We decided that this might not be the way to go, and Janine offered to take us to her horse, Lady Luscious, who has a more sedate temperament. 30 minutes and ten miles later, Lush (as she’s known) was saddled up, and had a singer in the saddle. Which is where the fun really began for me.
I have never used a gimbal (a £400+ device that stabilises the camera in three axes, so that the image doesn’t wobble, even when the cameraman does), and I’m certainly not going to buy one – but I definitely acknowledge the need for one. SteadyShotInside deals with camera shake, but comes nowhere near giving the steadiness that you need walking across a rough field.
But we did what we could with minimal camera movement, and after three takes of the whole song (one of which involved me standing on top of a water trough (Janine – ‘Don’t fall in that water!’) we were pretty happy, and the subject was confident enough to take one hand off the reins for gestural purposes.
An attempt at a tracking shot as we went back to the stable has left me with (vastly!) increased respect for the BBC’s outdoor cameramen, who can walk sideways without falling over.
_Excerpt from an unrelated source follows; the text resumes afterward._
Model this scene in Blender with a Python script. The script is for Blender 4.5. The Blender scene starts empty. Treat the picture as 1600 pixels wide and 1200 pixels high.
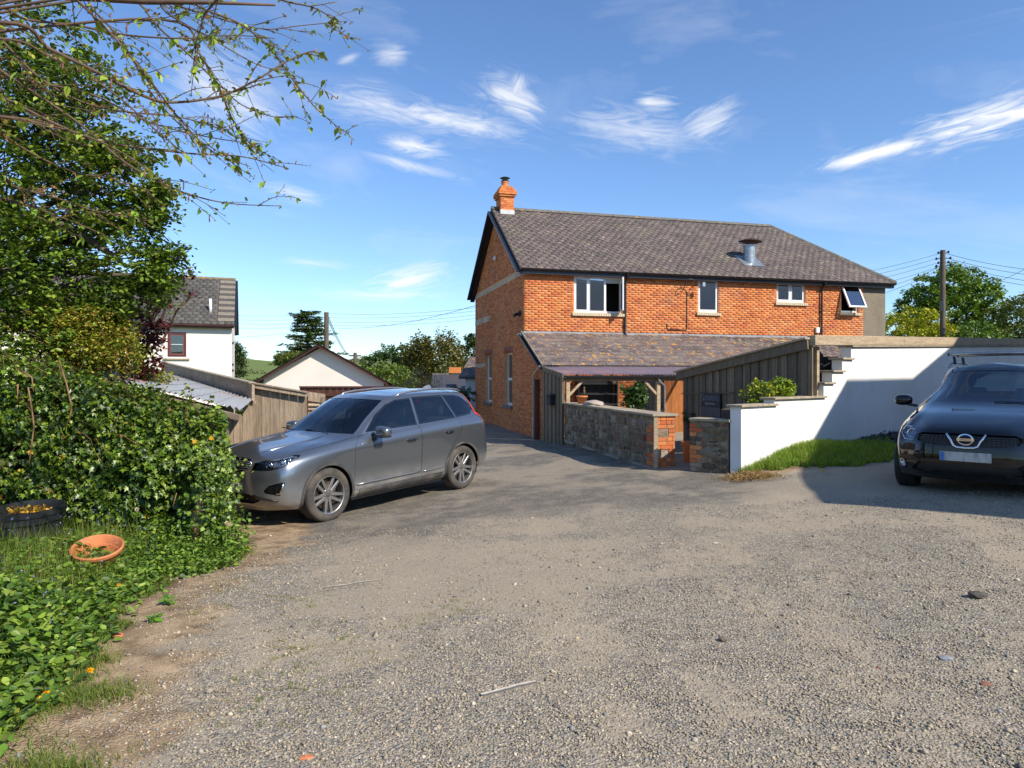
import bpy, bmesh, math, random
import numpy as np
from mathutils import Vector, Matrix

random.seed(7)
RNG = np.random.default_rng(7)
R = math.radians
SC = bpy.context.scene
COL = SC.collection
EYE = 1.6            # eye height above the ground under the camera
F = 1066.67          # focal length in photograph pixels

# ------------------------------------------------------------------ camera
cam_d = bpy.data.cameras.new("camera")
cam = bpy.data.objects.new("camera", cam_d)
COL.objects.link(cam)
cam.location = (0, 0, EYE)
cam.rotation_euler = (R(90), 0, 0)
cam_d.sensor_width = 36.0
cam_d.lens = 24.0
cam_d.shift_y = -10.0 / 1600.0
cam_d.clip_start = 0.05
cam_d.clip_end = 6000
SC.camera = cam

# ------------------------------------------------------------------ sun, sky, exposure
SUN_EL = R(39.0)
SUN_H = Vector((0.749, -0.662, 0)).normalized()
SUN = Vector((SUN_H.x * math.cos(SUN_EL), SUN_H.y * math.cos(SUN_EL), math.sin(SUN_EL)))
sl = bpy.data.lights.new("sun", 'SUN')
sl.energy = 5.0
sl.angle = R(0.53)
sl.color = (1.0, 0.92, 0.80)
so = bpy.data.objects.new("sun", sl)
COL.objects.link(so)
so.rotation_euler = SUN.to_track_quat('Z', 'Y').to_euler()
so.location = (20, -18, 25)

SC.view_settings.view_transform = 'Standard'
SC.view_settings.look = 'None'
SC.view_settings.exposure = 0.36
SC.view_settings.gamma = 1.0
SC.view_settings.use_curve_mapping = False
SC.cycles.max_bounces = 8
SC.cycles.transparent_max_bounces = 24
SC.cycles.caustics_reflective = False
SC.cycles.caustics_refractive = False
SC.cycles.sample_clamp_indirect = 6.0

world = bpy.data.worlds.new("World")
SC.world = world
world.use_nodes = True
wn = world.node_tree
wn.nodes.clear()
def wnode(t, **k):
    n = wn.nodes.new(t)
    for a, b in k.items(): setattr(n, a, b)
    return n
def wm(op, a, b=None, c=None, clamp=False):
    n = wnode('ShaderNodeMath', operation=op, use_clamp=clamp)
    for i, v in enumerate((a, b, c)):
        if v is None: continue
        if isinstance(v, (int, float)): n.inputs[i].default_value = v
        else: wn.links.new(v, n.inputs[i])
    return n.outputs[0]
wout = wnode('ShaderNodeOutputWorld')
wbg = wnode('ShaderNodeBackground'); wbg.inputs[1].default_value = 0.112
wn.links.new(wbg.outputs[0], wout.inputs[0])
sky = wnode('ShaderNodeTexSky', sky_type='NISHITA')
sky.sun_disc = False
sky.sun_elevation = SUN_EL
sky.sun_rotation = math.atan2(SUN_H.x, SUN_H.y)
sky.air_density = 1.0; sky.dust_density = 0.15; sky.ozone_density = 1.6
grade = wnode('ShaderNodeMixRGB', blend_type='MULTIPLY'); grade.inputs[0].default_value = 1.0
wn.links.new(sky.outputs[0], grade.inputs[1]); grade.inputs[2].default_value = (.88, 1.09, 1.36, 1)
tc = wnode('ShaderNodeTexCoord')
sep = wnode('ShaderNodeSeparateXYZ'); wn.links.new(tc.outputs['Generated'], sep.inputs[0])
AZ = wm('ARCTAN2', sep.outputs[0], sep.outputs[1])
EL = wm('ARCSINE', sep.outputs[2])
def p2ae(px, py):
    az = math.atan((px - 800) / F)
    return az, math.atan((590 - py) / F * math.cos(az))
def cloud(p0, p1, hw, strength, seed, grain=1.0, soft=1.0):
    a0, e0 = p2ae(*p0); a1, e1 = p2ae(*p1)
    ca, ce = (a0 + a1) / 2, (e0 + e1) / 2
    L = max(math.hypot(a1 - a0, e1 - e0) / 2, 0.01); th = math.atan2(e1 - e0, a1 - a0)
    W = hw / F * 1.35
    da = wm('SUBTRACT', AZ, ca); de = wm('SUBTRACT', EL, ce)
    u = wm('ADD', wm('MULTIPLY', da, math.cos(th)), wm('MULTIPLY', de, math.sin(th)))
    v = wm('SUBTRACT', wm('MULTIPLY', de, math.cos(th)), wm('MULTIPLY', da, math.sin(th)))
    cmb = wnode('ShaderNodeCombineXYZ')
    wn.links.new(wm('MULTIPLY', u, 13.0 * grain), cmb.inputs[0]); wn.links.new(wm('MULTIPLY', v, 62.0 * grain), cmb.inputs[1])
    cmb.inputs[2].default_value = seed * 3.7
    nz = wnode('ShaderNodeTexNoise'); nz.inputs['Scale'].default_value = 1.0; nz.inputs['Detail'].default_value = 7
    nz.inputs['Roughness'].default_value = 0.62; nz.inputs['Distortion'].default_value = 1.6
    wn.links.new(cmb.outputs[0], nz.inputs['Vector'])
    g = wm('EXPONENT', wm('MULTIPLY', wm('ADD', wm('POWER', wm('ABSOLUTE', wm('DIVIDE', u, L)), 2.6),
                                            wm('POWER', wm('ABSOLUTE', wm('DIVIDE', v, W)), 1.6)), -1.0))
    t = wm('SUBTRACT', wm('ADD', wm('MULTIPLY', g, 0.42), nz.outputs[0]), 0.62)
    t = wm('MULTIPLY', t, 2.7 * soft, clamp=True)
    return wm('MULTIPLY', wm('MULTIPLY', t, g), strength * 1.25)
CL = [((490, 140), (850, 212), 17, .62, 1), ((500, 150), (640, 168), 26, .35, 2), ((745, 128), (860, 180), 22, .62, 3), ((800, 165), (815, 112), 13, .6, 4),
      ((870, 185), (1110, 218), 26, .42, 5), ((990, 158), (1060, 160), 11, .7, 6), ((1060, 215), (1160, 165), 22, .55, 7),
      ((1268, 266), (1480, 208), 9, .95, 8), ((1400, 228), (1700, 140), 20, 1.0, 9), ((600, 222), (700, 238), 13, .7, 10), ((560, 236), (730, 280), 8, .45, 11),
      ((580, 88), (642, 84), 15, .45, 12), ((525, 100), (562, 84), 5, .4, 13), ((560, 455), (720, 418), 20, .75, 14), ((470, 460), (700, 462), 9, .45, 15),
      ((250, 90), (450, 190), 45, .5, 16), ((390, 285), (520, 315), 11, .35, 17), ((430, 405), (560, 418), 6, .3, 18)]
acc = None
for c in CL:
    m = cloud(*c)
    acc = m if acc is None else wm('MAXIMUM', acc, m)
# faint cirrus over the rest of the sky
cm2 = wnode('ShaderNodeCombineXYZ')
wn.links.new(wm('MULTIPLY', AZ, 2.2), cm2.inputs[0]); wn.links.new(wm('MULTIPLY', wm('ADD', EL, wm('MULTIPLY', AZ, 0.12)), 9.0), cm2.inputs[1])
nz2 = wnode('ShaderNodeTexNoise'); nz2.inputs['Scale'].default_value = 1.3; nz2.inputs['Detail'].default_value = 8; nz2.inputs['Roughness'].default_value = .6
nz2.inputs['Distortion'].default_value = .8
wn.links.new(cm2.outputs[0], nz2.inputs['Vector'])
gen = wm('MULTIPLY', wm('MULTIPLY', wm('SUBTRACT', nz2.outputs[0], 0.52), 2.4, clamp=True), 0.35)
acc = wm('MAXIMUM', acc, gen)
cmix = wnode('ShaderNodeMixRGB'); wn.links.new(acc, cmix.inputs[0]); wn.links.new(grade.outputs[0], cmix.inputs[1])
cmix.inputs[2].default_value = (7.4, 7.5, 7.6, 1)
wn.links.new(cmix.outputs[0], wbg.inputs[0])

# ------------------------------------------------------------------ mesh helpers
WM = {}   # world matrices of the roots, by name
def reg(o, m): WM[o.name] = m
def wmat(o): return WM.get(o.name, Matrix.Identity(4))

def thing(name, label, cat, loc=(0, 0, 0), rz=0.0, group=None, rot=None):
    o = bpy.data.objects.new(name, None)
    o.empty_display_size = 0.2
    COL.objects.link(o)
    o.location = loc
    o.rotation_euler = rot if rot else (0, 0, rz)
    o['label'] = label; o['category'] = cat
    if group: o['group'] = group
    reg(o, Matrix.Translation(Vector(loc)) @ (Matrix.Rotation(rz, 4, 'Z') if not rot else o.rotation_euler.to_matrix().to_4x4()))
    return o
def tag(o, label=None, cat=None, group=None, kind=None):
    if label: o['label'] = label
    if cat: o['category'] = cat
    if group: o['group'] = group
    if kind: o['kind'] = kind
    return o
def link(name, me, mats, parent=None, world=False):
    o = bpy.data.objects.new(name, me)
    COL.objects.link(o)
    if mats is not None:
        for m in (mats if isinstance(mats, (list, tuple)) else [mats]): me.materials.append(m)
    if parent is not None:
        o.parent = parent
        if world:
            o.matrix_parent_inverse = wmat(parent).inverted(); reg(o, Matrix.Identity(4))
        else:
            reg(o, wmat(parent).copy())
    return o
def np_mesh(name, V, Fa, col=None, smooth=False):
    V = np.asarray(V, np.float32); Fa = np.asarray(Fa, np.int32)
    me = bpy.data.meshes.new(name)
    n, k = Fa.shape
    me.vertices.add(len(V)); me.vertices.foreach_set('co', V.ravel())
    me.loops.add(n * k); me.loops.foreach_set('vertex_index', Fa.ravel())
    me.polygons.add(n)
    me.polygons.foreach_set('loop_start', np.arange(0, n * k, k, dtype=np.int32))
    me.polygons.foreach_set('loop_total', np.full(n, k, np.int32))
    if smooth: me.polygons.foreach_set('use_smooth', np.ones(n, bool))
    if col is not None:
        ca = me.color_attributes.new('Col', 'FLOAT_COLOR', 'POINT')
        c4 = np.ones((len(V), 4), np.float32); c4[:, :3] = col
        ca.data.foreach_set('color', c4.ravel())
    me.update(calc_edges=True)
    return me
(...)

And for separate microphones with woolly covers that pick up more sound, but without the laboured breathing of the operator and wind noise.
Will I do it again? Yes, definitely, if asked. I shall beg, borrow or hire a gimbal, though we can do without the fluffy microphone: the sound will be added in the edit (which, thankfully, I am not involved in).
But – like Ronnie Corbett – I Know My Place. I have no aspirations to shoot a lot of video, and no illusions that I’m any good at it. And my advice to others is that video is an absolutely different thing from stills photography, demanding a separate set of skills, and that you shouldn’t expect everything to go perfectly with zero practice. Mixing in stills may be a problem: shooting portraits at 1/13 second is not a clever thing to do.
Your first 10,000 minutes will be your worst.